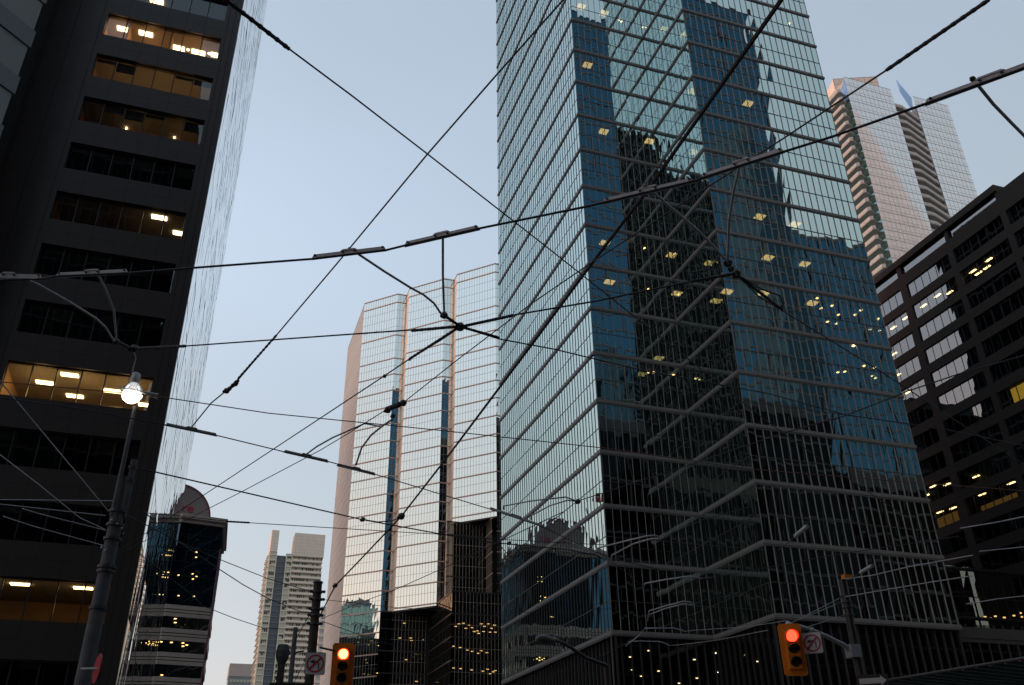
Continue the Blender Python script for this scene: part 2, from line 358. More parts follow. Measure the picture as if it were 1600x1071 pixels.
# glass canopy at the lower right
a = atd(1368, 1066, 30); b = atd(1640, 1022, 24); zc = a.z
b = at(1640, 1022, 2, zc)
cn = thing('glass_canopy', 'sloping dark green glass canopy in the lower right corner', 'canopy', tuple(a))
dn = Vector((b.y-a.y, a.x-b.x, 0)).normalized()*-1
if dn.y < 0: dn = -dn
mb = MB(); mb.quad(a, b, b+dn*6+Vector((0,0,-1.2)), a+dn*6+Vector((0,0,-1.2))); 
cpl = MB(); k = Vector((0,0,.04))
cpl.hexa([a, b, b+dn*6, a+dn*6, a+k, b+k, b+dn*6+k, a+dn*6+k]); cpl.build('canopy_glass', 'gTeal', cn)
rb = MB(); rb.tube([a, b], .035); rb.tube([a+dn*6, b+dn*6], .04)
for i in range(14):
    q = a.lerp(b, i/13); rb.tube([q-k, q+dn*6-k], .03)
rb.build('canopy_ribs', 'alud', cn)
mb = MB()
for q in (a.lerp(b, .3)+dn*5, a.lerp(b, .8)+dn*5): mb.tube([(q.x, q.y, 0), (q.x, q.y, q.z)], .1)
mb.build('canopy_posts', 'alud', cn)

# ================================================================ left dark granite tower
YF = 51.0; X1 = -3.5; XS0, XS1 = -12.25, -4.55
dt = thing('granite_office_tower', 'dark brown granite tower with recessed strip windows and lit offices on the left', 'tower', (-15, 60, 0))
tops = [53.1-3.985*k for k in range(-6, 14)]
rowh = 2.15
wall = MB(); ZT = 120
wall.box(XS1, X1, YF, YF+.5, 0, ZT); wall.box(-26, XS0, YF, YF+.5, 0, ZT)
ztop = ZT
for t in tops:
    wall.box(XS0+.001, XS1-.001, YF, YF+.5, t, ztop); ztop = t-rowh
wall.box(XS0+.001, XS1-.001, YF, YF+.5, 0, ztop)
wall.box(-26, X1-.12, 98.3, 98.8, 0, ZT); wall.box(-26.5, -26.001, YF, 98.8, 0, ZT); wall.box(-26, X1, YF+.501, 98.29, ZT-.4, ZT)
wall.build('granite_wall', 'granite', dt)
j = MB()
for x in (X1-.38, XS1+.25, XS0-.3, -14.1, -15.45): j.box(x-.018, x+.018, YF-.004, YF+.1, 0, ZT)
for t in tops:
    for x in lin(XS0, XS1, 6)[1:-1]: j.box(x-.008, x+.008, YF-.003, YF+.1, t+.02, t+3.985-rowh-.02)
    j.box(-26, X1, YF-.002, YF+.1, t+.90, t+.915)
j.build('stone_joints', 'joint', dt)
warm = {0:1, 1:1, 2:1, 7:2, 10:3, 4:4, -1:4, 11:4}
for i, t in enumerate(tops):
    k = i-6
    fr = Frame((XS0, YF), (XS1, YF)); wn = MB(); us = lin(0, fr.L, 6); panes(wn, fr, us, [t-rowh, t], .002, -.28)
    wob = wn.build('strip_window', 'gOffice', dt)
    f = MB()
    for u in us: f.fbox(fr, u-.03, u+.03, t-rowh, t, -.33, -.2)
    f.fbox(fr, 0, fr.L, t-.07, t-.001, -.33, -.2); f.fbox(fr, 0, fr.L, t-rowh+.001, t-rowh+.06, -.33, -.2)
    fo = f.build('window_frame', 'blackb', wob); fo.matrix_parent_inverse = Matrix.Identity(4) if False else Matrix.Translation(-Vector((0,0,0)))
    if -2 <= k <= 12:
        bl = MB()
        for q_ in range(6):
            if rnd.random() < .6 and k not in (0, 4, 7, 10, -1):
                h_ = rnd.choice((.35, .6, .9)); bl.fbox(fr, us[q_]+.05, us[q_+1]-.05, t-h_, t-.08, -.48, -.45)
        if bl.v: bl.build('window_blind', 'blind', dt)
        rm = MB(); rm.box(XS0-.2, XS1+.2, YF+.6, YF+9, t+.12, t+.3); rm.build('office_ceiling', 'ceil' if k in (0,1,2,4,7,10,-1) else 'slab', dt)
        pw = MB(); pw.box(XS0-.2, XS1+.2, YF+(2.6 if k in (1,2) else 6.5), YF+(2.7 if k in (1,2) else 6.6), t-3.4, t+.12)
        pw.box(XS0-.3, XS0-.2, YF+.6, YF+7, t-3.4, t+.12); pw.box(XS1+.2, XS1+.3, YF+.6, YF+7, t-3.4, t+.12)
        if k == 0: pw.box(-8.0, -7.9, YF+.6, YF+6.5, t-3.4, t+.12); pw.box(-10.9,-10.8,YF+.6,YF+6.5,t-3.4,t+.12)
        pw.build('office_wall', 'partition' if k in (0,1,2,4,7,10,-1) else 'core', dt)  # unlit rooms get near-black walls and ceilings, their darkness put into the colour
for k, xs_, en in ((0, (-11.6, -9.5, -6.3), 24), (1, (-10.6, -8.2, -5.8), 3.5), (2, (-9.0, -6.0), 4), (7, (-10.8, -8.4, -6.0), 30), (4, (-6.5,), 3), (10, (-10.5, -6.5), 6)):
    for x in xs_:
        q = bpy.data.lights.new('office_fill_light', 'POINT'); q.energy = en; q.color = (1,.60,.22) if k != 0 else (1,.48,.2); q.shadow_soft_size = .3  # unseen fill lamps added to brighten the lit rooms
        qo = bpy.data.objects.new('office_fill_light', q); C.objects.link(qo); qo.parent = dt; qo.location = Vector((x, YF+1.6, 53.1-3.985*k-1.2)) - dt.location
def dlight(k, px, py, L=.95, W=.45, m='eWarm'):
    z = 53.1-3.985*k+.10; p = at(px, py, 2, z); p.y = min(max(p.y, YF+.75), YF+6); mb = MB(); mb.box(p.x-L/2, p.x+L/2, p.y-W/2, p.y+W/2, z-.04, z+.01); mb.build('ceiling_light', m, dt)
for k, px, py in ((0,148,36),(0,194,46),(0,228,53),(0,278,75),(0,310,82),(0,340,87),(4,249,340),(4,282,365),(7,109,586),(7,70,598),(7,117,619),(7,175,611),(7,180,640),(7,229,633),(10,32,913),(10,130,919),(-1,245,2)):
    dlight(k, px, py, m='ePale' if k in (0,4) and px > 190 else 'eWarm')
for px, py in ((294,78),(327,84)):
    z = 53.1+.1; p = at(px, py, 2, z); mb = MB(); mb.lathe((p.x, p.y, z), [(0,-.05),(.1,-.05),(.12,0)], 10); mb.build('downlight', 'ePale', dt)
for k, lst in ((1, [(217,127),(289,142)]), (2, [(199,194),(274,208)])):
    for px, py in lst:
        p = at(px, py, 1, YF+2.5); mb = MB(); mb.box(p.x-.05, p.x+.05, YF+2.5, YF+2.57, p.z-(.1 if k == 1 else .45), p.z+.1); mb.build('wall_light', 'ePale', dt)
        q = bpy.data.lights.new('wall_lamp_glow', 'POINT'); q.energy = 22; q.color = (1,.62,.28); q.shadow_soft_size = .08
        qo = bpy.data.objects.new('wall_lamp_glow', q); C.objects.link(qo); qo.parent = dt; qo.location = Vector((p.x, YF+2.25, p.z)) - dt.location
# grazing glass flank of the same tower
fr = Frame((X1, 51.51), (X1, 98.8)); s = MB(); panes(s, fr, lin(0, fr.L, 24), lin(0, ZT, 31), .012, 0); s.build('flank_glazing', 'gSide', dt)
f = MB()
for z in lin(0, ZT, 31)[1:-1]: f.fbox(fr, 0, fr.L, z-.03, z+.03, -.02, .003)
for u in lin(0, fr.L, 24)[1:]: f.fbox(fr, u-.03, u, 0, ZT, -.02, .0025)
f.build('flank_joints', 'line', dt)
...
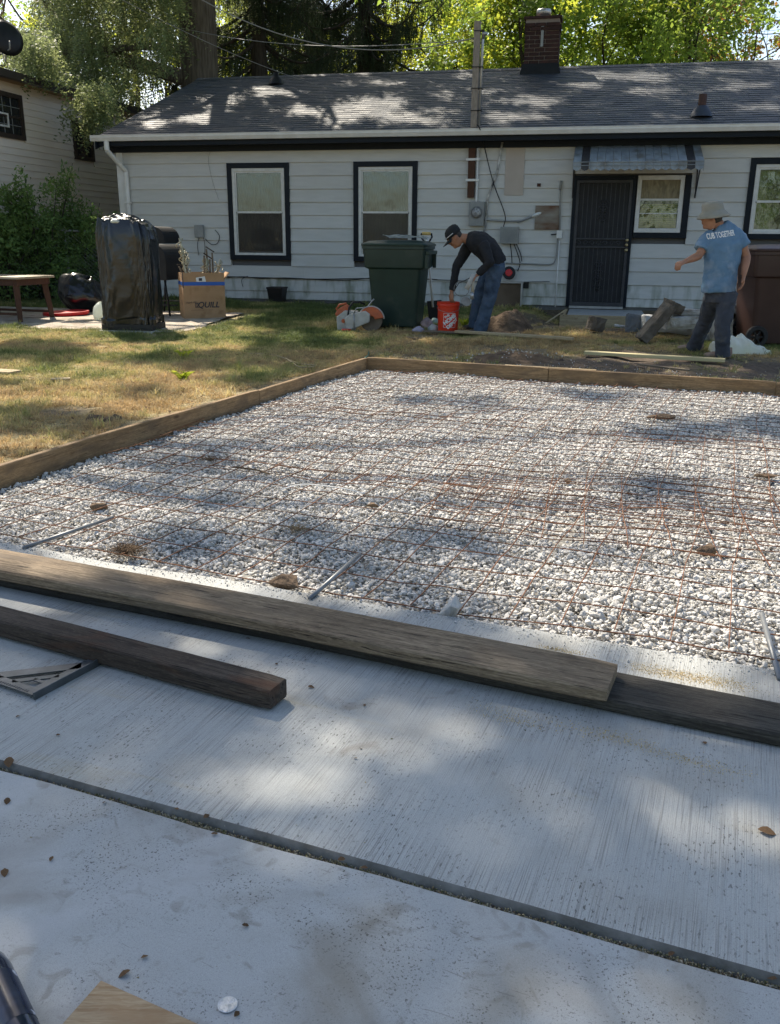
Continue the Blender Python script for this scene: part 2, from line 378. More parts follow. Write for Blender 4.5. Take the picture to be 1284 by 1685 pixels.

### EXERCISE INSTRUCTIONS:
Show all lines in the entries above where the word "parts" appears.

### FINISHED TASK:
Continue the Blender Python script for this scene: part 2, from line 358. More parts follow. Measure the picture as if it were 1600x1071 pixels.
Continue the Blender Python script for this scene: part 2, from line 378. More parts follow. Write for Blender 4.5. Take the picture to be 1284 by 1685 pixels.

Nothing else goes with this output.